Adapun nama-nama tempat yang akhirnya menjadi wilayah kekuasaan Kerajaan
Berau antara lain Sungai Lati, Kuran, Muara Baru, Bulalung Karantigau,
Kubuan Pindda, Mangkapadi, Bulungan Selimbatu, Sekatak Buji, Sekata
Jelanjang, Betayu, Sesayap, Simangarris, Tawau, Segarung, Talluk Silam,
dan Kinabatangan. Berikutnya adalah daerah Passut, Bandang, Maras, Ulu
Kelay, Buyung-buyung, Semurut, Tabalar, Karang Bassar, Balikkukup,
Mataha, Kaniiungan, Talisatan, Dumaring, Batu Putih, Tallauk Sumbang,
dan Maubar.
Selain itu, masih ada juga Pulau Bira-Biraan Batu Baukir (terletak di
Tanjung Mangkalihat) dan Gunung Bariun, serta daerah Rantau Petung,
Parisau, Sata, Samburakat, Birang, Malinau, dan Si Agung. Pada
perkembangannya kemudian, seperti yang ditulis oleh Mohammad Yamin dalam
bukunya yang berjudul Tanah Air (1922), wilayah yang dikuasai oleh
Kerajaan Berau semakin bertambah luas karena berhasil menaklukkan
beberapa kerajaan, antara lain yaitu Kerajaan Bulungan,Kerajaan Tidung,
dan Kerajaan Sabah.
Rumusan Mohammad Yamin di atas didukung oleh sejarawan dari Belanda H.

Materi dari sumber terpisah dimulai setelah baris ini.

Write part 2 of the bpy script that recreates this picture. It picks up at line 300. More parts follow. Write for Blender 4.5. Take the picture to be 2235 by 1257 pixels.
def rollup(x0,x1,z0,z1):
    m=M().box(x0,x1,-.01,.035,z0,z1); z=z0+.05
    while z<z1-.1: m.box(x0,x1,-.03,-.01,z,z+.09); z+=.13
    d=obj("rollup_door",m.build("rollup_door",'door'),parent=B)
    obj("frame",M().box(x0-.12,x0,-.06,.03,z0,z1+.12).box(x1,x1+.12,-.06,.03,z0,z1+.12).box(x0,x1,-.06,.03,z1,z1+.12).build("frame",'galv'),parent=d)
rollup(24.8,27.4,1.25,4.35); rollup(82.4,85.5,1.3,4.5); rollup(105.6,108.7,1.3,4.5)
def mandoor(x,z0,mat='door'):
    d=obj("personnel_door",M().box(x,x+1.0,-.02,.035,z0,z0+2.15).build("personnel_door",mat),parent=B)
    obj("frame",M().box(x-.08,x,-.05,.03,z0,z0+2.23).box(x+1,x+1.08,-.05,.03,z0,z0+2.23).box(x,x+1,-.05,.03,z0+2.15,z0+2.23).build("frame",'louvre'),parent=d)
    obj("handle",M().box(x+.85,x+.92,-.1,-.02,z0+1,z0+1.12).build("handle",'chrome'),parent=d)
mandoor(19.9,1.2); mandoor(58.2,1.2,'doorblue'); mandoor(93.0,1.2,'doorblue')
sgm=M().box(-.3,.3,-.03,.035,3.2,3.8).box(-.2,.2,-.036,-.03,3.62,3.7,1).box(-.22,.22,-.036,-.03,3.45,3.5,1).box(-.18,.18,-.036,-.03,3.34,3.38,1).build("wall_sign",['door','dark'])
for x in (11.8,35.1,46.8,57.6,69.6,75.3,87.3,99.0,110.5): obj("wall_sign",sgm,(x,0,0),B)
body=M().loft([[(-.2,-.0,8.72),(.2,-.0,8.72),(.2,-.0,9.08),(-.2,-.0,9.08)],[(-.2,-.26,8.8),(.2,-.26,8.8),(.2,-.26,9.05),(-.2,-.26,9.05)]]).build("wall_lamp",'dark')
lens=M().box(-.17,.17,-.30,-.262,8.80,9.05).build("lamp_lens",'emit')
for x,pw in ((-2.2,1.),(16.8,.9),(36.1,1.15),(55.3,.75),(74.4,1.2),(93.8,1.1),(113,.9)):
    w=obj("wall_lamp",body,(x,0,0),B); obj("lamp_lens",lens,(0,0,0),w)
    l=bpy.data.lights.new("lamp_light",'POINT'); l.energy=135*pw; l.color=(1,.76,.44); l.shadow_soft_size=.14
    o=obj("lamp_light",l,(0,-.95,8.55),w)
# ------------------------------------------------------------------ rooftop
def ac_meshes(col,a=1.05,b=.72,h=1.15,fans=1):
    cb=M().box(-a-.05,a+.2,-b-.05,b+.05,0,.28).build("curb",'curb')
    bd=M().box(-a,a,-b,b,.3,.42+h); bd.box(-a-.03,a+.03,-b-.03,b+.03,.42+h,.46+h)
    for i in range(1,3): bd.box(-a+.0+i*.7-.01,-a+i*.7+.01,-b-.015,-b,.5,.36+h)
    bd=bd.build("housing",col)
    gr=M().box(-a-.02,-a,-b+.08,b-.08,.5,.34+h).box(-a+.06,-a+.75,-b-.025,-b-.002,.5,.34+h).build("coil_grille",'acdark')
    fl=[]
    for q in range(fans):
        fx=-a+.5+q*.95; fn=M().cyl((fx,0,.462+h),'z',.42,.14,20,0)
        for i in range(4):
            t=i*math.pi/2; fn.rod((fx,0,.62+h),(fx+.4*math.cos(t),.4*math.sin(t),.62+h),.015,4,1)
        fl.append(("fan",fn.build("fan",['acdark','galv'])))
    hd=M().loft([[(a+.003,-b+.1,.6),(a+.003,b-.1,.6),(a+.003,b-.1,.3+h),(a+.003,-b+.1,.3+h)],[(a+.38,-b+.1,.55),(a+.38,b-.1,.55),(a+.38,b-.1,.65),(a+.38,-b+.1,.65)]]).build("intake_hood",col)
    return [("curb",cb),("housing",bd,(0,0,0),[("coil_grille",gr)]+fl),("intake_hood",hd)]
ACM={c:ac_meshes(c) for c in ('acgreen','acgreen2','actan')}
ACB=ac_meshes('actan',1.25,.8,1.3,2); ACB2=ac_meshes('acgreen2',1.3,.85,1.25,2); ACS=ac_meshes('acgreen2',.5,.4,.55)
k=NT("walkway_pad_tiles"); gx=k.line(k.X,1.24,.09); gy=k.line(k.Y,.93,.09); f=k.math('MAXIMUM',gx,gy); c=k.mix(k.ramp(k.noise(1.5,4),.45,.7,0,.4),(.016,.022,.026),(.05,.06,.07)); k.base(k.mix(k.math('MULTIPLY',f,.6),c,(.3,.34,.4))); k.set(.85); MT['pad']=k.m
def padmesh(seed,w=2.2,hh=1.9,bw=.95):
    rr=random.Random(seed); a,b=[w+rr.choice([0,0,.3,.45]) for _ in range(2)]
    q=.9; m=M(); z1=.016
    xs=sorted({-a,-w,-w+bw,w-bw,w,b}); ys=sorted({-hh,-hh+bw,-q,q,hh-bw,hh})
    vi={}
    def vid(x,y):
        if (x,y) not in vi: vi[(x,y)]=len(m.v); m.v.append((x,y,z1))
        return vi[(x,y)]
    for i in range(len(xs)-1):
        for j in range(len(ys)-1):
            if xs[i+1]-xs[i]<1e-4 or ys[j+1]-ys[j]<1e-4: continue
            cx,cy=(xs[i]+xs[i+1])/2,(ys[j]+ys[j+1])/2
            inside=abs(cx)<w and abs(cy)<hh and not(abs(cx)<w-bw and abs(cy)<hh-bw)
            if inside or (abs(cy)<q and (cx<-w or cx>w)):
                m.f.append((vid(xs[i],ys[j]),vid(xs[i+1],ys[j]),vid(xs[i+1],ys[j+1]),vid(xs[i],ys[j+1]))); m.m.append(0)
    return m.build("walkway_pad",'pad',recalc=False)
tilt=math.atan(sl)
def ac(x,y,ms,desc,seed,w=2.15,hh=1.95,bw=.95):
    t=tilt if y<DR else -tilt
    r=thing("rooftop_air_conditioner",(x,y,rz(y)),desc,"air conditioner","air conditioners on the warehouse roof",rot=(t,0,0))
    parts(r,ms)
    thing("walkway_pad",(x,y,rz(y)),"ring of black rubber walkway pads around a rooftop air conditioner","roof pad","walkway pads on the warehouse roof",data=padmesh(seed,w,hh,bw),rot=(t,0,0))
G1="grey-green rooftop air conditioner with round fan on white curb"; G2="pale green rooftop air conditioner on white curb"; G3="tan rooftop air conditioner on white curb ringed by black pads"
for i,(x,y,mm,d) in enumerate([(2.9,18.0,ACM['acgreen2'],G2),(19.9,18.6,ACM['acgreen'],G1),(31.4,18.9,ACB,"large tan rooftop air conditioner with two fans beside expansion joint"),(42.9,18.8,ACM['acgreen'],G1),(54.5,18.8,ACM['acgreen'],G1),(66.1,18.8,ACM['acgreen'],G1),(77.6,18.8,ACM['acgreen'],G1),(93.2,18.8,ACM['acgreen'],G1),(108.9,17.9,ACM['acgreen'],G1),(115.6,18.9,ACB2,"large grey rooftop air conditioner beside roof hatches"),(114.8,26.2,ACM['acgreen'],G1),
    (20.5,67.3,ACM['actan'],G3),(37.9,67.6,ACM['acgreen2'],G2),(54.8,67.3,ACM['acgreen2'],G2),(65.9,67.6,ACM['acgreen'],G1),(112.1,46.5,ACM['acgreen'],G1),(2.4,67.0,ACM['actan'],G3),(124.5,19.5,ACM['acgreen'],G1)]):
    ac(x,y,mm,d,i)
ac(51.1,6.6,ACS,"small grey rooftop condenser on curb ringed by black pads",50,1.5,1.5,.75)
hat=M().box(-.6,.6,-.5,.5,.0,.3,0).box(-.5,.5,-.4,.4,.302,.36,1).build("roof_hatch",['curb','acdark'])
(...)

J. Grizen dengan mengatakan, “Pada zaman dahulu, beberapa kepala
pemerintahan di daerah Kalimantan Utara berasal dari Berau sebelum Berau
terpecah menjadi dua kerajaan. Bulungan dan Tidung termasuk
wilayahnya.” Bahkan, Grizen juga menambahkan bahwa wilayah Kerajaan Alas
dan Kerajaan Tungku yang kemudian menjadi daerah pendudukan Inggris
pernah menjadi daerah taklukan Kerajaan Berau.